* Work to be completed *
Wherever a line holds the word "scene", copy that line out.
↓↓↓
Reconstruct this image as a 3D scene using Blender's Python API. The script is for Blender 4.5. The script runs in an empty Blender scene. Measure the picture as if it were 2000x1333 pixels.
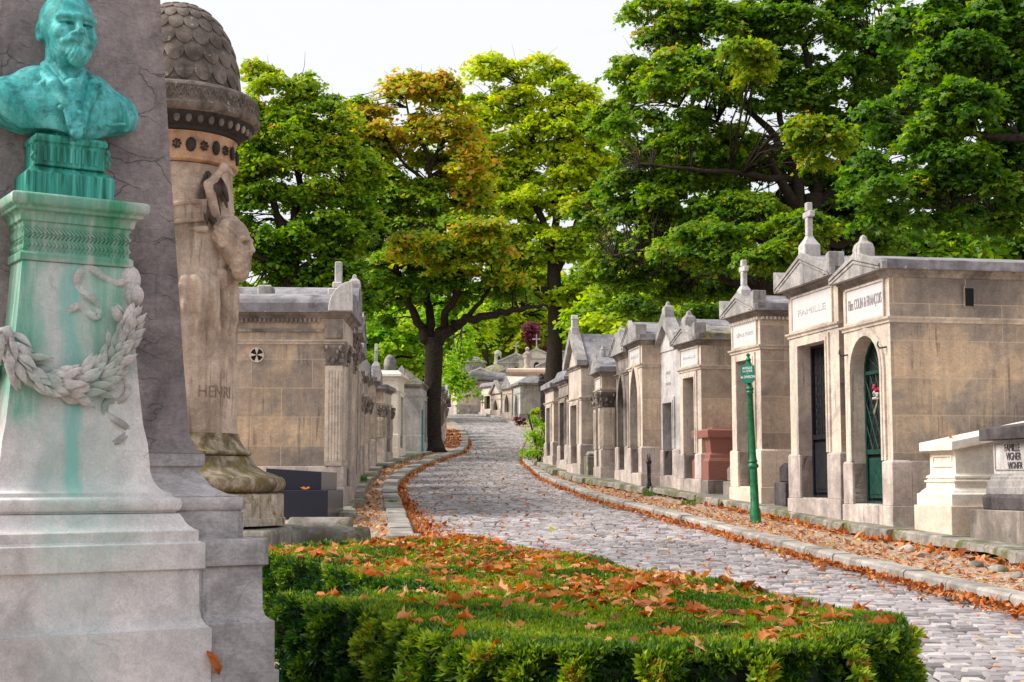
import bpy, bmesh, math, random
import numpy as np
from mathutils import Vector, Matrix, Euler
random.seed(7); rng = np.random.default_rng(7)
sc = bpy.context.scene
C = bpy.data.collections.new("scene"); sc.collection.children.link(C)
R = math.radians; PI = math.pi
# ---------------------------------------------------------------- camera model and terrain profile
F = 2850.0; PITCH = math.atan(273.5/2850); EYE = 1.45
_py = [-60,0,9.5,14,19.5,24,30,35,40,45,55,70,90,120,160,250,400]
_pz = [-1.2,0,.25,.38,.6,.75,1.03,1.28,1.53,1.8,2.45,3.5,5.0,7.2,10,16,20]
_g = np.arange(-60,401.); _z = np.interp(_g,_py,_pz)
_k = np.exp(-np.arange(-8,9)**2/2/3.**2); _k /= _k.sum()
_zz = np.convolve(np.pad(_z,8,mode='edge'),_k,'valid')
def G(y): return float(np.interp(y,_g,_zz))
def GA(y): return np.interp(y,_g,_zz)
def ray(u,v):
    b = 666.5-v
    return (u-1000)/(F*math.cos(PITCH)-b*math.sin(PITCH)), (F*math.sin(PITCH)+b*math.cos(PITCH))/(F*math.cos(PITCH)-b*math.sin(PITCH))
def at(u,v,y):
    a,b = ray(u,v); return np.array([a*y,y,EYE+b*y])
def onG(u,v,h=0.):
    a,b = ray(u,v); y = 2.
    while y < 250:
        if EYE+b*y < G(y)+h: break
        y += .03
    return a*y, y
# ---------------------------------------------------------------- object helpers
def tag(o,label=None,cat=None,group=None,kind=None):
    if label: o['label']=label
    if cat: o['category']=cat
    if group: o['group']=group
    if kind: o['kind']=kind
    return o
def thing(name,label,cat,loc=(0,0,0),rotz=0,group=None):
    o = bpy.data.objects.new(name,None); C.objects.link(o)
    o.location=loc; o.rotation_euler=(0,0,rotz); o.empty_display_size=.2
    return tag(o,label,cat,group)
def link(name,me,mat,parent=None):
    o = bpy.data.objects.new(name,me); C.objects.link(o)
    if mat: me.materials.append(mat)
    if parent: o.parent=parent
    return o
def fast_mesh(name,V,k,nf,FI,attr=None,smooth=False):
    """V (n,3); FI (nf,k) constant-size polygons"""
    me = bpy.data.meshes.new(name)
    me.vertices.add(len(V)); me.vertices.foreach_set('co',np.asarray(V,dtype=np.float32).ravel())
    me.loops.add(nf*k); me.loops.foreach_set('vertex_index',np.asarray(FI,dtype=np.int32).ravel())
    me.polygons.add(nf); me.polygons.foreach_set('loop_start',np.arange(0,nf*k,k,dtype=np.int32))
    if smooth: me.polygons.foreach_set('use_smooth',np.ones(nf,dtype=bool))
    me.update(calc_edges=True)
    if attr is not None:
        a = me.attributes.new('rnd','FLOAT','FACE'); a.data.foreach_set('value',np.asarray(attr,dtype=np.float32))
    return me
class MB:
    def __init__(s): s.v=[]; s.f=[]
    def add(s,vs,fs):
        n=len(s.v); s.v+= [tuple(map(float,p)) for p in vs]; s.f+=[tuple(n+i for i in f) for f in fs]; return s
    def box(s,x0,x1,y0,y1,z0,z1):
        return s.add([(x0,y0,z0),(x1,y0,z0),(x1,y1,z0),(x0,y1,z0),(x0,y0,z1),(x1,y0,z1),(x1,y1,z1),(x0,y1,z1)],
          [(0,3,2,1),(4,5,6,7),(0,1,5,4),(1,2,6,5),(2,3,7,6),(3,0,4,7)])
    def prism_xz(s,pts,y0,y1):      # outline in x,z (counter-clockwise seen from -y), extruded along y
        n=len(pts); vs=[(x,y0,z) for x,z in pts]+[(x,y1,z) for x,z in pts]
        fs=[tuple(range(n)),tuple(range(2*n-1,n-1,-1))]+[(i,i+n,(i+1)%n+n,(i+1)%n) for i in range(n)]
        return s.add(vs,fs)
    def prism_yz(s,pts,x0,x1):
        n=len(pts); vs=[(x0,y,z) for y,z in pts]+[(x1,y,z) for y,z in pts]
        fs=[tuple(range(n-1,-1,-1)),tuple(range(n,2*n))]+[(i,(i+1)%n,(i+1)%n+n,i+n) for i in range(n)]
        return s.add(vs,fs)
    def stack(s,x0,x1,y0,y1,prof):  # prof [(offset,z)] or (ox,oyfront,oyback,z)
        rows=[]
        for p in prof:
            if len(p)==2: o,z=p; a=(x0-o,x1+o,y0-o,y1+o)
            else: o,of,ob,z=p; a=(x0-o,x1+o,y0-of,y1+ob)
            rows.append([(a[0],a[2],z),(a[1],a[2],z),(a[1],a[3],z),(a[0],a[3],z)])
        vs=[q for r in rows for q in r]; fs=[(3,2,1,0)]
        for i in range(len(rows)-1):
            b=i*4
            for j in range(4): fs.append((b+j,b+(j+1)%4,b+4+(j+1)%4,b+4+j))
        b=(len(rows)-1)*4; fs.append((b,b+1,b+2,b+3))
        return s.add(vs,fs)
    def lathe(s,prof,n=24,c=(0,0),a0=0,cap=True):
        vs=[];m=len(prof)
        for r,z in prof:
            for i in range(n):
                a=a0+2*PI*i/n; vs.append((c[0]+r*math.cos(a),c[1]+r*math.sin(a),z))
        fs=[]
        for j in range(m-1):
            for i in range(n): fs.append((j*n+i,j*n+(i+1)%n,(j+1)*n+(i+1)%n,(j+1)*n+i))
        if cap: fs.append(tuple(range(n-1,-1,-1))); fs.append(tuple((m-1)*n+i for i in range(n)))
        return s.add(vs,fs)
    def tube(s,pts,rads,n=6):
        P=[Vector(p) for p in pts]; vs=[]; fs=[]
        up=Vector((.3,.2,.93))
        for i,p in enumerate(P):
            d=(P[min(i+1,len(P)-1)]-P[max(i-1,0)]); d=d.normalized() if d.length>1e-9 else Vector((0,0,1))
            a=d.cross(up)
            if a.length<.05: a=d.cross(Vector((1,0,0)))
            a.normalize(); b=d.cross(a); r=rads[i] if hasattr(rads,'__len__') else rads
            for j in range(n):
                t=2*PI*j/n; vs.append(p+a*math.cos(t)*r+b*math.sin(t)*r)
        for i in range(len(P)-1):
            for j in range(n): fs.append((i*n+j,(i+1)*n+j,(i+1)*n+(j+1)%n,i*n+(j+1)%n))
        fs.append(tuple(range(n))); fs.append(tuple((len(P)-1)*n+j for j in range(n-1,-1,-1)))
        return s.add(vs,fs)
    def ell(s,c,r,nu=10,nv=6):
        vs=[];fs=[]
        for j in range(nv+1):
            p=PI*j/nv-PI/2
            for i in range(nu):
                t=2*PI*i/nu; vs.append((c[0]+r[0]*math.cos(p)*math.cos(t),c[1]+r[1]*math.cos(p)*math.sin(t),c[2]+r[2]*math.sin(p)))
        for j in range(nv):
            for i in range(nu): fs.append((j*nu+i,j*nu+(i+1)%nu,(j+1)*nu+(i+1)%nu,(j+1)*nu+i))
        return s.add(vs,fs)
    def build(s,name,mat,parent=None,smooth=False,bevel=0,seg=1):
        me=bpy.data.meshes.new(name); me.from_pydata(s.v,[],s.f); me.validate()
        bm=bmesh.new(); bm.from_mesh(me); bmesh.ops.recalc_face_normals(bm,faces=bm.faces); bm.to_mesh(me); bm.free(); me.update()
        if smooth:
            me.polygons.foreach_set('use_smooth',np.ones(len(me.polygons),dtype=bool))
            if smooth!='all': me.set_sharp_from_angle(angle=R(40))
        o=link(name,me,mat,parent)
        if bevel:
            m=o.modifiers.new('bevel','BEVEL'); m.width=bevel; m.segments=seg; m.limit_method='ANGLE'; m.angle_limit=R(50)
        return o
# ---------------------------------------------------------------- materials
def newmat(name):
    m=bpy.data.materials.new(name); m.use_nodes=True; nt=m.node_tree
    for n in list(nt.nodes): nt.nodes.remove(n)
    return m,nt
class NT:
    def __init__(s,nt): s.nt=nt
    def n(s,t,**kw):
        nd=s.nt.nodes.new(t)
        for k,v in kw.items(): setattr(nd,k,v)
        return nd
    def l(s,a,b): s.nt.links.new(a,b)
    def noise(s,vec,scale,detail=4,rough=.55,dist=0.):
        n=s.n('ShaderNodeTexNoise'); n.inputs['Scale'].default_value=scale; n.inputs['Detail'].default_value=detail
        n.inputs['Roughness'].default_value=rough; n.inputs['Distortion'].default_value=dist
        if vec: s.l(vec,n.inputs['Vector'])
        return n.outputs['Fac']
    def ramp(s,fac,stops,interp='LINEAR'):
        r=s.n('ShaderNodeValToRGB'); r.color_ramp.interpolation=interp; e=r.color_ramp.elements
        while len(e)<len(stops): e.new(.5)
        for i,(p,c) in enumerate(stops):
            e[i].position=p; e[i].color=(c,c,c,1) if not hasattr(c,'__len__') else (c[0],c[1],c[2],1)
        if fac is not None: s.l(fac,r.inputs['Fac'])
        return r.outputs['Color']
    def mix(s,fac,a,b,mode='MIX'):
        m=s.n('ShaderNodeMix',data_type='RGBA',blend_type=mode)
        for ii,sk,v in ((0,m.inputs[0],fac),(6,m.inputs[6],a),(7,m.inputs[7],b)):
            if isinstance(v,bpy.types.NodeSocket): s.l(v,sk)
            elif hasattr(v,'__len__'): sk.default_value=(v[0],v[1],v[2],1)
            else: sk.default_value=v if ii==0 else (v,v,v,1)
        return m.outputs[2]
    def math(s,op,a,b=None):
        m=s.n('ShaderNodeMath',operation=op)
        for i,v in enumerate((a,b)):
            if v is None: continue
            if isinstance(v,bpy.types.NodeSocket): s.l(v,m.inputs[i])
            else: m.inputs[i].default_value=v
        return m.outputs[0]
    def mapping(s,vec,scale=(1,1,1),loc=(0,0,0),rot=(0,0,0)):
        m=s.n('ShaderNodeMapping'); m.inputs['Scale'].default_value=scale; m.inputs['Location'].default_value=loc; m.inputs['Rotation'].default_value=rot
        s.l(vec,m.inputs['Vector']); return m.outputs[0]
    def out(s,col,rough=.85,bump=None,bstr=.3,bdist=.02,metal=0.,spec=.3):
        p=s.n('ShaderNodeBsdfPrincipled')
        for k,v in (('Base Color',col),('Roughness',rough),('Metallic',metal),('Specular IOR Level',spec)):
            if isinstance(v,bpy.types.NodeSocket): s.l(v,p.inputs[k])
            elif hasattr(v,'__len__'): p.inputs[k].default_value=(v[0],v[1],v[2],1)
            else: p.inputs[k].default_value=v
        if bump is not None:
            b=s.n('ShaderNodeBump'); b.inputs['Strength'].default_value=bstr; b.inputs['Distance'].default_value=bdist
            s.l(bump,b.inputs['Height']); s.l(b.outputs[0],p.inputs['Normal'])
        o=s.n('ShaderNodeOutputMaterial'); s.l(p.outputs[0],o.inputs['Surface']); return p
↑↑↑
* Reply to the exercise *
Reconstruct this image as a 3D scene using Blender's Python API. The script is for Blender 4.5. The script runs in an empty Blender scene. Measure the picture as if it were 2000x1333 pixels.
sc = bpy.context.scene
C = bpy.data.collections.new("scene"); sc.collection.children.link(C)